Retiring Bolton town highway superintendent Tim Coon (center) examines a congratulatory plaque handed to him by Bolton Town Supervisor Ron Conover (left) at Coon’s retirement party. Also applauding Coon’s tenure at the recent event were town highway department mechanic Mitch Monroe (second from left), Doris Coon (fourth from left) and Adrienne Curran (far right).

Retiring Bolton town highway superintendent Tim Coon (center) examines a congratulatory plaque handed to him by Bolton Town Supervisor Ron Conover (left) at Coon’s retirement party. Also applauding Coon’s tenure at the recent event were town highway department mechanic Mitch Monroe (second from left), Doris Coon (fourth from left) and Adrienne Curran (far right). Photo by Thom Randall.

— Retiring Bolton Town Highway Superintendent Tim Coon walked through the doorway of the town community center recently as several dozen people greeted him with cheers and applause.

The occasion was a surprise party honoring Coon on his 40-plus years of service to the Bolton community as an employee of the town highway department, 22 of those years serving as Superintendent of Highways.

Coon’s daughter Adrienne Curran watched people congratulate him and thank him for his many years of work assuring public safety and motorist convenience.

“As a child, I remember waiting until he got home on Christmas so we could open gifts, and how he’d have to go back out and make sure the roads were plowed,” she said. “He always thought about his work duties first — He’s been very dedicated to his job.”

Bolton Supervisor Ron Conover offered plenty of praise for his town’s highway CEO — who had hours earlier concluded a 16-hour stint through the night clearing town roads, followed by just two hours of sleep before he returned to work, followed by the retirement party.
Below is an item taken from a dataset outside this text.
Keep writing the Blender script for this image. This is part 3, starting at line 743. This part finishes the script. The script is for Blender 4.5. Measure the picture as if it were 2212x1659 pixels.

“His experience and dedication he brought to the job every day was really remarkable,” Conover said before he handed Coon a plaque. “Tim knew all the traditional highway maintenance procedures, yet he stayed current on the new materials and techniques. We give you, Tim, our deepest gratitude for your service.”

Coon worked day-in and day out during several destructive floods during the recent years, including the major 2005 washout of County Rte. 11, and the devastating tropical storms of 2011.

Tim’s relatives and town officials recalled how Coon had been camping in Long Lake with his wife Doris and his brother for merely one day when Tim heard of a major washout, returned home and tackled his work for 24 hours straight, they said.